- _SET EXERCISE_:
Your job is to retype all of the data word for word, leaving every image out.

____ DATA

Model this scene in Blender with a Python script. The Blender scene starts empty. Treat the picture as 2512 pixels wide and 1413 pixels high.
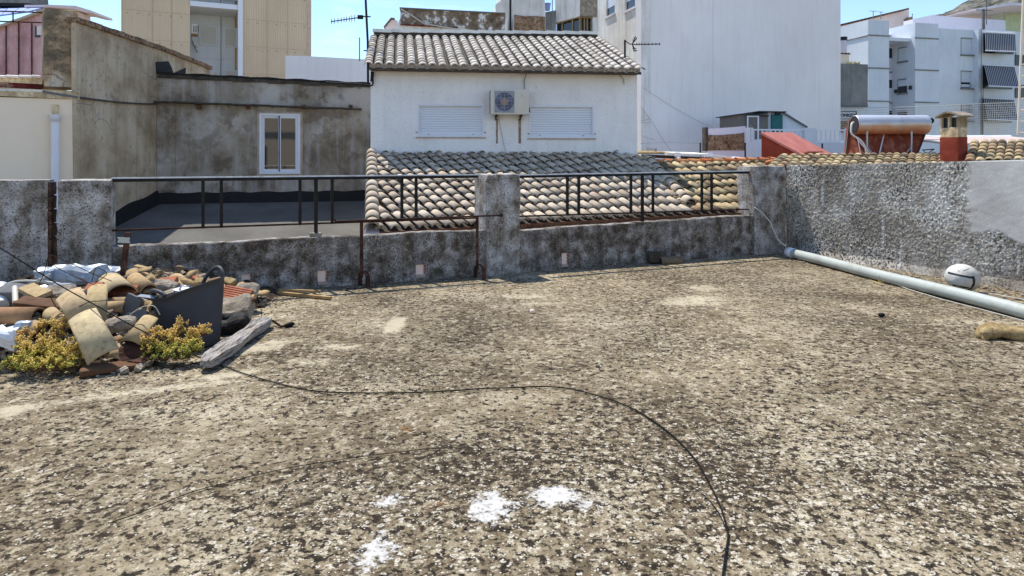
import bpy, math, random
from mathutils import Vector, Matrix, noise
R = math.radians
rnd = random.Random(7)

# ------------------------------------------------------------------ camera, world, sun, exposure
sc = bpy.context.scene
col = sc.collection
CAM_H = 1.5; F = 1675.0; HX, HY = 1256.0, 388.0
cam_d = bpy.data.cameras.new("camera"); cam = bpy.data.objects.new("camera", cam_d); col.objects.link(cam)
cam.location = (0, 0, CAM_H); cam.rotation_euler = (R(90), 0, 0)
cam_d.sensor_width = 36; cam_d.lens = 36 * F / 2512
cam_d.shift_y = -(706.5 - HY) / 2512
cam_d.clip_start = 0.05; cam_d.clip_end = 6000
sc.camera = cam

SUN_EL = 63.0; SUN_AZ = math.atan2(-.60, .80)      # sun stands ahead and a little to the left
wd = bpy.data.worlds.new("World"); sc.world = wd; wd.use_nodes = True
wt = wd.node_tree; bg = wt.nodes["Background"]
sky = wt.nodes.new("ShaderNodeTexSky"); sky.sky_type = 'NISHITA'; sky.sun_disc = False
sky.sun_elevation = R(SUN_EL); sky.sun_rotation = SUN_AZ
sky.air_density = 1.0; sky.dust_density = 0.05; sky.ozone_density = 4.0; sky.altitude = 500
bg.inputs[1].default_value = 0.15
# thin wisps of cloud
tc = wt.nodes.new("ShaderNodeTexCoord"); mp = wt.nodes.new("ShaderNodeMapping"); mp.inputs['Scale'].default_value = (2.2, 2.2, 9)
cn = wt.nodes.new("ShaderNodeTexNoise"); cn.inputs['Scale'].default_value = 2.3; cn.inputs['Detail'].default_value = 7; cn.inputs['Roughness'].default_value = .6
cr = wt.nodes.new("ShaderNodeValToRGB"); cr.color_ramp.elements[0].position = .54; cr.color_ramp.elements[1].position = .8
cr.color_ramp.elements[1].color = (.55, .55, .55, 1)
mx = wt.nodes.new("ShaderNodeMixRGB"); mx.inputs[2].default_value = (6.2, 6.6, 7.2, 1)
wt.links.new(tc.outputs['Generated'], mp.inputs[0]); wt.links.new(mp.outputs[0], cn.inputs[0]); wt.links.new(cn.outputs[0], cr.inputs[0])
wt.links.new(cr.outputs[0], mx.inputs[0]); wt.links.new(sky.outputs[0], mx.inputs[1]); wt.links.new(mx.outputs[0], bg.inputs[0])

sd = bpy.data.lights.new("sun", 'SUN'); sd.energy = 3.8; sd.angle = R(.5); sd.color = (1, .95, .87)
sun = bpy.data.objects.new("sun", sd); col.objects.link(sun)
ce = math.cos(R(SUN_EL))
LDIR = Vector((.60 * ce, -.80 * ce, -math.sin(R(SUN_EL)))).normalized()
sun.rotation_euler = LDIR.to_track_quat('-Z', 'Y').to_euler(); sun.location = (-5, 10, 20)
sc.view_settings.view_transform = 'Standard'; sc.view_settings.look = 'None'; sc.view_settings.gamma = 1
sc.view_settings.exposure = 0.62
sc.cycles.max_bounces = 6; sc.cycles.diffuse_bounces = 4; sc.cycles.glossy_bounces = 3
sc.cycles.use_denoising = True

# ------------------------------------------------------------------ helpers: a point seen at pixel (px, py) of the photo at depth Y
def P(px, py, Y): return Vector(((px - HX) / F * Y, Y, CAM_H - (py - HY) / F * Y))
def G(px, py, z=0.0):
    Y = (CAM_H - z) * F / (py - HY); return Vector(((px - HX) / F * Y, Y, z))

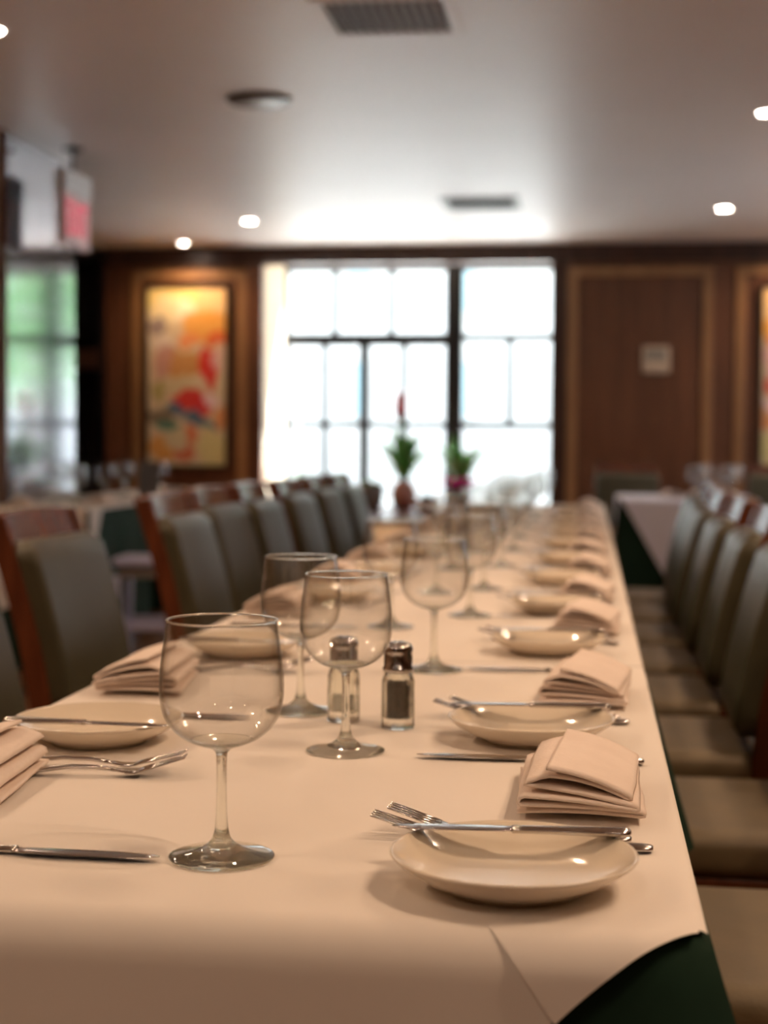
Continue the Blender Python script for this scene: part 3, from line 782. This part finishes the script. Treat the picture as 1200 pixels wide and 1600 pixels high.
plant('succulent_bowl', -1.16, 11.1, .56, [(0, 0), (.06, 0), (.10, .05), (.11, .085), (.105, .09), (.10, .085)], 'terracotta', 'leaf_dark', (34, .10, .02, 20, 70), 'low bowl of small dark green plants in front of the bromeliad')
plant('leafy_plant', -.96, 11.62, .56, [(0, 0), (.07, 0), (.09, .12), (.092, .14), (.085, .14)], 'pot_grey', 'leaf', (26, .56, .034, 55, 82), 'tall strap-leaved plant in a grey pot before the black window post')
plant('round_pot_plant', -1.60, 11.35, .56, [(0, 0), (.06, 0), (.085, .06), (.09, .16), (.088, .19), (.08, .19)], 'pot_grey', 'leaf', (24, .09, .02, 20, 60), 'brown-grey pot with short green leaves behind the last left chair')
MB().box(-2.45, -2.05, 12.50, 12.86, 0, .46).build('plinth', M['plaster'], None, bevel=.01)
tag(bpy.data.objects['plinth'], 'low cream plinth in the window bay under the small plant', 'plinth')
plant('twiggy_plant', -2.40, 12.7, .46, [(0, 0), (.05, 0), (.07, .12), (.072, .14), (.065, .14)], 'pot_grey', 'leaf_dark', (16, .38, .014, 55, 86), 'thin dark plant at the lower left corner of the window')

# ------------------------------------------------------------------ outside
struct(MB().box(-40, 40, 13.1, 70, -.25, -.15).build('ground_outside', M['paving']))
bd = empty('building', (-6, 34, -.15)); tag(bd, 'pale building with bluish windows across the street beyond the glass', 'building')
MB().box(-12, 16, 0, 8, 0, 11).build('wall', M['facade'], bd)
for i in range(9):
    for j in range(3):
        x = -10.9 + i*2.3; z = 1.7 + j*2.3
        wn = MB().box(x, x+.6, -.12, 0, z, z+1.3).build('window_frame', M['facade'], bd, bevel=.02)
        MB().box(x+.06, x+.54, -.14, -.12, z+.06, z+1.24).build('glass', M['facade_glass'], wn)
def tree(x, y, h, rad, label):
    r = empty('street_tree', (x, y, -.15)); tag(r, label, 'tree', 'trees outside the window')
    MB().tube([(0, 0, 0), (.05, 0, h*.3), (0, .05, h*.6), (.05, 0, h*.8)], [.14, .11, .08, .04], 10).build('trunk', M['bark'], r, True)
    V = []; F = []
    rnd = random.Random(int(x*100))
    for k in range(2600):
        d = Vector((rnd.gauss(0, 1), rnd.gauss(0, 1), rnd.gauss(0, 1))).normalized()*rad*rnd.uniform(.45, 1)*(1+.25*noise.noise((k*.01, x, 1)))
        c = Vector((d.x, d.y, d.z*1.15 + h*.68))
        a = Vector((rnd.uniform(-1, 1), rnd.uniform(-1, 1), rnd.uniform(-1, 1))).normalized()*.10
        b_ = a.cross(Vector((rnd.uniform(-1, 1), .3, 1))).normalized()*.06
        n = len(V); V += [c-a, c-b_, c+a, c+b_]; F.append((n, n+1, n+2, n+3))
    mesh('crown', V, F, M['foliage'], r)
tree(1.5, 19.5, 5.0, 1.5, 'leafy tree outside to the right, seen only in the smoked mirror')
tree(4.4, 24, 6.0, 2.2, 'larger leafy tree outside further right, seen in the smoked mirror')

________

- _REPLY TO THE TASK_:
Model this scene in Blender with a Python script. The Blender scene starts empty. Treat the picture as 2512 pixels wide and 1413 pixels high.
import bpy, math, random
from mathutils import Vector, Matrix, noise
R = math.radians
rnd = random.Random(7)

# ------------------------------------------------------------------ camera, world, sun, exposure
sc = bpy.context.scene
col = sc.collection
CAM_H = 1.5; F = 1675.0; HX, HY = 1256.0, 388.0
cam_d = bpy.data.cameras.new("camera"); cam = bpy.data.objects.new("camera", cam_d); col.objects.link(cam)
cam.location = (0, 0, CAM_H); cam.rotation_euler = (R(90), 0, 0)
cam_d.sensor_width = 36; cam_d.lens = 36 * F / 2512
cam_d.shift_y = -(706.5 - HY) / 2512
cam_d.clip_start = 0.05; cam_d.clip_end = 6000
sc.camera = cam

SUN_EL = 63.0; SUN_AZ = math.atan2(-.60, .80)      # sun stands ahead and a little to the left
wd = bpy.data.worlds.new("World"); sc.world = wd; wd.use_nodes = True
wt = wd.node_tree; bg = wt.nodes["Background"]
sky = wt.nodes.new("ShaderNodeTexSky"); sky.sky_type = 'NISHITA'; sky.sun_disc = False
sky.sun_elevation = R(SUN_EL); sky.sun_rotation = SUN_AZ
sky.air_density = 1.0; sky.dust_density = 0.05; sky.ozone_density = 4.0; sky.altitude = 500
bg.inputs[1].default_value = 0.15
# thin wisps of cloud
tc = wt.nodes.new("ShaderNodeTexCoord"); mp = wt.nodes.new("ShaderNodeMapping"); mp.inputs['Scale'].default_value = (2.2, 2.2, 9)
cn = wt.nodes.new("ShaderNodeTexNoise"); cn.inputs['Scale'].default_value = 2.3; cn.inputs['Detail'].default_value = 7; cn.inputs['Roughness'].default_value = .6
cr = wt.nodes.new("ShaderNodeValToRGB"); cr.color_ramp.elements[0].position = .54; cr.color_ramp.elements[1].position = .8
cr.color_ramp.elements[1].color = (.55, .55, .55, 1)
mx = wt.nodes.new("ShaderNodeMixRGB"); mx.inputs[2].default_value = (6.2, 6.6, 7.2, 1)
wt.links.new(tc.outputs['Generated'], mp.inputs[0]); wt.links.new(mp.outputs[0], cn.inputs[0]); wt.links.new(cn.outputs[0], cr.inputs[0])
wt.links.new(cr.outputs[0], mx.inputs[0]); wt.links.new(sky.outputs[0], mx.inputs[1]); wt.links.new(mx.outputs[0], bg.inputs[0])

sd = bpy.data.lights.new("sun", 'SUN'); sd.energy = 3.8; sd.angle = R(.5); sd.color = (1, .95, .87)
sun = bpy.data.objects.new("sun", sd); col.objects.link(sun)
ce = math.cos(R(SUN_EL))
LDIR = Vector((.60 * ce, -.80 * ce, -math.sin(R(SUN_EL)))).normalized()
sun.rotation_euler = LDIR.to_track_quat('-Z', 'Y').to_euler(); sun.location = (-5, 10, 20)
sc.view_settings.view_transform = 'Standard'; sc.view_settings.look = 'None'; sc.view_settings.gamma = 1
sc.view_settings.exposure = 0.62
sc.cycles.max_bounces = 6; sc.cycles.diffuse_bounces = 4; sc.cycles.glossy_bounces = 3
sc.cycles.use_denoising = True

# ------------------------------------------------------------------ helpers: a point seen at pixel (px, py) of the photo at depth Y
def P(px, py, Y): return Vector(((px - HX) / F * Y, Y, CAM_H - (py - HY) / F * Y))
def G(px, py, z=0.0):
    Y = (CAM_H - z) * F / (py - HY); return Vector(((px - HX) / F * Y, Y, z))

Continue the Blender Python script for this scene: part 3, from line 782. This part finishes the script. Treat the picture as 1200 pixels wide and 1600 pixels high.
plant('succulent_bowl', -1.16, 11.1, .56, [(0, 0), (.06, 0), (.10, .05), (.11, .085), (.105, .09), (.10, .085)], 'terracotta', 'leaf_dark', (34, .10, .02, 20, 70), 'low bowl of small dark green plants in front of the bromeliad')
plant('leafy_plant', -.96, 11.62, .56, [(0, 0), (.07, 0), (.09, .12), (.092, .14), (.085, .14)], 'pot_grey', 'leaf', (26, .56, .034, 55, 82), 'tall strap-leaved plant in a grey pot before the black window post')
plant('round_pot_plant', -1.60, 11.35, .56, [(0, 0), (.06, 0), (.085, .06), (.09, .16), (.088, .19), (.08, .19)], 'pot_grey', 'leaf', (24, .09, .02, 20, 60), 'brown-grey pot with short green leaves behind the last left chair')
MB().box(-2.45, -2.05, 12.50, 12.86, 0, .46).build('plinth', M['plaster'], None, bevel=.01)
tag(bpy.data.objects['plinth'], 'low cream plinth in the window bay under the small plant', 'plinth')
plant('twiggy_plant', -2.40, 12.7, .46, [(0, 0), (.05, 0), (.07, .12), (.072, .14), (.065, .14)], 'pot_grey', 'leaf_dark', (16, .38, .014, 55, 86), 'thin dark plant at the lower left corner of the window')

# ------------------------------------------------------------------ outside
struct(MB().box(-40, 40, 13.1, 70, -.25, -.15).build('ground_outside', M['paving']))
bd = empty('building', (-6, 34, -.15)); tag(bd, 'pale building with bluish windows across the street beyond the glass', 'building')
MB().box(-12, 16, 0, 8, 0, 11).build('wall', M['facade'], bd)
for i in range(9):
    for j in range(3):
        x = -10.9 + i*2.3; z = 1.7 + j*2.3
        wn = MB().box(x, x+.6, -.12, 0, z, z+1.3).build('window_frame', M['facade'], bd, bevel=.02)
        MB().box(x+.06, x+.54, -.14, -.12, z+.06, z+1.24).build('glass', M['facade_glass'], wn)
def tree(x, y, h, rad, label):
    r = empty('street_tree', (x, y, -.15)); tag(r, label, 'tree', 'trees outside the window')
    MB().tube([(0, 0, 0), (.05, 0, h*.3), (0, .05, h*.6), (.05, 0, h*.8)], [.14, .11, .08, .04], 10).build('trunk', M['bark'], r, True)
    V = []; F = []
    rnd = random.Random(int(x*100))
    for k in range(2600):
        d = Vector((rnd.gauss(0, 1), rnd.gauss(0, 1), rnd.gauss(0, 1))).normalized()*rad*rnd.uniform(.45, 1)*(1+.25*noise.noise((k*.01, x, 1)))
        c = Vector((d.x, d.y, d.z*1.15 + h*.68))
        a = Vector((rnd.uniform(-1, 1), rnd.uniform(-1, 1), rnd.uniform(-1, 1))).normalized()*.10
        b_ = a.cross(Vector((rnd.uniform(-1, 1), .3, 1))).normalized()*.06
        n = len(V); V += [c-a, c-b_, c+a, c+b_]; F.append((n, n+1, n+2, n+3))
    mesh('crown', V, F, M['foliage'], r)
tree(1.5, 19.5, 5.0, 1.5, 'leafy tree outside to the right, seen only in the smoked mirror')
tree(4.4, 24, 6.0, 2.2, 'larger leafy tree outside further right, seen in the smoked mirror')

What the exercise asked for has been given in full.